▶ EXERCISE: Copy every line of the data exactly, leaving nothing out.

▶ INFORMATION PROVIDED:
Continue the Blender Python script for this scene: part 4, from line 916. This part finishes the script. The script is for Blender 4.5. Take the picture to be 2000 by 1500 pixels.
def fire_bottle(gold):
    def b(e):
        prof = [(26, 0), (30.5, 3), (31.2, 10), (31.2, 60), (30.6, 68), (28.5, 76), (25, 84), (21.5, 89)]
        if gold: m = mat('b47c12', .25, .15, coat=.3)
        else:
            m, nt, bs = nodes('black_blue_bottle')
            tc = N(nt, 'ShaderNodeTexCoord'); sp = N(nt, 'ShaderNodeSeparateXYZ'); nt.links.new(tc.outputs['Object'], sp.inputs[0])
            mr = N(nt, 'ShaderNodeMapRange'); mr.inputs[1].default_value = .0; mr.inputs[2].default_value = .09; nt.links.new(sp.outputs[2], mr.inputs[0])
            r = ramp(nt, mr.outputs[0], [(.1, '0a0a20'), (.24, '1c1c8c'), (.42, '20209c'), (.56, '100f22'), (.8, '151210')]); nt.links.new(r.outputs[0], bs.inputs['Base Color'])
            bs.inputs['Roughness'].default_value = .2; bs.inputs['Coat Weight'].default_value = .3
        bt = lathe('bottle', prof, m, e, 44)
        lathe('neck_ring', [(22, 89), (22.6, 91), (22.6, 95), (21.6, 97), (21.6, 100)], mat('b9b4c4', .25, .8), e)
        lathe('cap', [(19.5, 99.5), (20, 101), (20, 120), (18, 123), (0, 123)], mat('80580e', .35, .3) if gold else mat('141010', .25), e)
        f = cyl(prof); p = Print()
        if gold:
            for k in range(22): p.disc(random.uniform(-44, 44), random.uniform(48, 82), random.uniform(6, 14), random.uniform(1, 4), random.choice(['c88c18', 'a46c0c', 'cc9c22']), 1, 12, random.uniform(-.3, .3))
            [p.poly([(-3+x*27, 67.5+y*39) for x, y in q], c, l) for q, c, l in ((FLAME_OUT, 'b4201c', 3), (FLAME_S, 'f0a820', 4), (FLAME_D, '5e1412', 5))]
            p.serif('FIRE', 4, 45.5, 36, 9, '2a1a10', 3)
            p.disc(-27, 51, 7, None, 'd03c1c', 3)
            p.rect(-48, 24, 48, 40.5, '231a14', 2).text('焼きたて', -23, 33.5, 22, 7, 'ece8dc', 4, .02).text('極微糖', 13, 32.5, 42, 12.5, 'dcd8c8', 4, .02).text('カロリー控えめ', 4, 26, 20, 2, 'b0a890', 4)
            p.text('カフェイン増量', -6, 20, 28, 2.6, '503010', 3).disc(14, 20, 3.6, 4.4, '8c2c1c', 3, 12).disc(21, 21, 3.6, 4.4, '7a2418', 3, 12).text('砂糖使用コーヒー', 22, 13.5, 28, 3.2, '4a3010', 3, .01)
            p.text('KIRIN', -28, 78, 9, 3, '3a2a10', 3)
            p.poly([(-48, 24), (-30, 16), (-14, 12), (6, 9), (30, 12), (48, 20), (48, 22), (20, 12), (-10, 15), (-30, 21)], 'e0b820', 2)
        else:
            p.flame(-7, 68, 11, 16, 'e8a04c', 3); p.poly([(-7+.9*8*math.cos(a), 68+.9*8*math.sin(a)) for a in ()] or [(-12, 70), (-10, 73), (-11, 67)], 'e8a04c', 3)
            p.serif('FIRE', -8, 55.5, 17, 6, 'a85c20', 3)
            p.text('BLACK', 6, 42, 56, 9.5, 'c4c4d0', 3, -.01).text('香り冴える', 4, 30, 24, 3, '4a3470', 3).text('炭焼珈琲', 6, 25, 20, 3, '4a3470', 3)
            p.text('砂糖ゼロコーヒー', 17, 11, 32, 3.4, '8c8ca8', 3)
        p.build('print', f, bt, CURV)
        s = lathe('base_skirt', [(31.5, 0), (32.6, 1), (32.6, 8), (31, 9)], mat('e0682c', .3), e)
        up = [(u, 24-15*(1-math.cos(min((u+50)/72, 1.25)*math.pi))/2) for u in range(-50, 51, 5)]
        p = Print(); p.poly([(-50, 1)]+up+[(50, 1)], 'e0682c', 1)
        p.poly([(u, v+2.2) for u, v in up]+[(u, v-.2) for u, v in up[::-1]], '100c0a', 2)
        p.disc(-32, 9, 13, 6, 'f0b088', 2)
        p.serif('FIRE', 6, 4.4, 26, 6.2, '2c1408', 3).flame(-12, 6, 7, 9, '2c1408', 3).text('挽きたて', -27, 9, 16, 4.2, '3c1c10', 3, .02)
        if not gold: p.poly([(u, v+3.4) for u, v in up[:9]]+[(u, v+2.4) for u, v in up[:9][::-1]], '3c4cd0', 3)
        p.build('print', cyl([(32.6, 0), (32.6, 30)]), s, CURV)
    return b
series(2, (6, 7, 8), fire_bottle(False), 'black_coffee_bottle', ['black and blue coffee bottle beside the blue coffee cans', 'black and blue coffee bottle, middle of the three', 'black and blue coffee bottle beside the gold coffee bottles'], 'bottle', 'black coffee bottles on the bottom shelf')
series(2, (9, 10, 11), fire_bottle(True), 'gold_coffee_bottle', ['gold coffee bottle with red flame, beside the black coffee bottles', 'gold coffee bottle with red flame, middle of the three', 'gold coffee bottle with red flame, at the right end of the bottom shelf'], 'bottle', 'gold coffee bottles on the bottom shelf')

▶ WRITTEN REPLY:
Continue the Blender Python script for this scene: part 4, from line 916. This part finishes the script. The script is for Blender 4.5. Take the picture to be 2000 by 1500 pixels.
def fire_bottle(gold):
    def b(e):
        prof = [(26, 0), (30.5, 3), (31.2, 10), (31.2, 60), (30.6, 68), (28.5, 76), (25, 84), (21.5, 89)]
        if gold: m = mat('b47c12', .25, .15, coat=.3)
        else:
            m, nt, bs = nodes('black_blue_bottle')
            tc = N(nt, 'ShaderNodeTexCoord'); sp = N(nt, 'ShaderNodeSeparateXYZ'); nt.links.new(tc.outputs['Object'], sp.inputs[0])
            mr = N(nt, 'ShaderNodeMapRange'); mr.inputs[1].default_value = .0; mr.inputs[2].default_value = .09; nt.links.new(sp.outputs[2], mr.inputs[0])
            r = ramp(nt, mr.outputs[0], [(.1, '0a0a20'), (.24, '1c1c8c'), (.42, '20209c'), (.56, '100f22'), (.8, '151210')]); nt.links.new(r.outputs[0], bs.inputs['Base Color'])
            bs.inputs['Roughness'].default_value = .2; bs.inputs['Coat Weight'].default_value = .3
        bt = lathe('bottle', prof, m, e, 44)
        lathe('neck_ring', [(22, 89), (22.6, 91), (22.6, 95), (21.6, 97), (21.6, 100)], mat('b9b4c4', .25, .8), e)
        lathe('cap', [(19.5, 99.5), (20, 101), (20, 120), (18, 123), (0, 123)], mat('80580e', .35, .3) if gold else mat('141010', .25), e)
        f = cyl(prof); p = Print()
        if gold:
            for k in range(22): p.disc(random.uniform(-44, 44), random.uniform(48, 82), random.uniform(6, 14), random.uniform(1, 4), random.choice(['c88c18', 'a46c0c', 'cc9c22']), 1, 12, random.uniform(-.3, .3))
            [p.poly([(-3+x*27, 67.5+y*39) for x, y in q], c, l) for q, c, l in ((FLAME_OUT, 'b4201c', 3), (FLAME_S, 'f0a820', 4), (FLAME_D, '5e1412', 5))]
            p.serif('FIRE', 4, 45.5, 36, 9, '2a1a10', 3)
            p.disc(-27, 51, 7, None, 'd03c1c', 3)
            p.rect(-48, 24, 48, 40.5, '231a14', 2).text('焼きたて', -23, 33.5, 22, 7, 'ece8dc', 4, .02).text('極微糖', 13, 32.5, 42, 12.5, 'dcd8c8', 4, .02).text('カロリー控えめ', 4, 26, 20, 2, 'b0a890', 4)
            p.text('カフェイン増量', -6, 20, 28, 2.6, '503010', 3).disc(14, 20, 3.6, 4.4, '8c2c1c', 3, 12).disc(21, 21, 3.6, 4.4, '7a2418', 3, 12).text('砂糖使用コーヒー', 22, 13.5, 28, 3.2, '4a3010', 3, .01)
            p.text('KIRIN', -28, 78, 9, 3, '3a2a10', 3)
            p.poly([(-48, 24), (-30, 16), (-14, 12), (6, 9), (30, 12), (48, 20), (48, 22), (20, 12), (-10, 15), (-30, 21)], 'e0b820', 2)
        else:
            p.flame(-7, 68, 11, 16, 'e8a04c', 3); p.poly([(-7+.9*8*math.cos(a), 68+.9*8*math.sin(a)) for a in ()] or [(-12, 70), (-10, 73), (-11, 67)], 'e8a04c', 3)
            p.serif('FIRE', -8, 55.5, 17, 6, 'a85c20', 3)
            p.text('BLACK', 6, 42, 56, 9.5, 'c4c4d0', 3, -.01).text('香り冴える', 4, 30, 24, 3, '4a3470', 3).text('炭焼珈琲', 6, 25, 20, 3, '4a3470', 3)
            p.text('砂糖ゼロコーヒー', 17, 11, 32, 3.4, '8c8ca8', 3)
        p.build('print', f, bt, CURV)
        s = lathe('base_skirt', [(31.5, 0), (32.6, 1), (32.6, 8), (31, 9)], mat('e0682c', .3), e)
        up = [(u, 24-15*(1-math.cos(min((u+50)/72, 1.25)*math.pi))/2) for u in range(-50, 51, 5)]
        p = Print(); p.poly([(-50, 1)]+up+[(50, 1)], 'e0682c', 1)
        p.poly([(u, v+2.2) for u, v in up]+[(u, v-.2) for u, v in up[::-1]], '100c0a', 2)
        p.disc(-32, 9, 13, 6, 'f0b088', 2)
        p.serif('FIRE', 6, 4.4, 26, 6.2, '2c1408', 3).flame(-12, 6, 7, 9, '2c1408', 3).text('挽きたて', -27, 9, 16, 4.2, '3c1c10', 3, .02)
        if not gold: p.poly([(u, v+3.4) for u, v in up[:9]]+[(u, v+2.4) for u, v in up[:9][::-1]], '3c4cd0', 3)
        p.build('print', cyl([(32.6, 0), (32.6, 30)]), s, CURV)
    return b
series(2, (6, 7, 8), fire_bottle(False), 'black_coffee_bottle', ['black and blue coffee bottle beside the blue coffee cans', 'black and blue coffee bottle, middle of the three', 'black and blue coffee bottle beside the gold coffee bottles'], 'bottle', 'black coffee bottles on the bottom shelf')
series(2, (9, 10, 11), fire_bottle(True), 'gold_coffee_bottle', ['gold coffee bottle with red flame, beside the black coffee bottles', 'gold coffee bottle with red flame, middle of the three', 'gold coffee bottle with red flame, at the right end of the bottom shelf'], 'bottle', 'gold coffee bottles on the bottom shelf')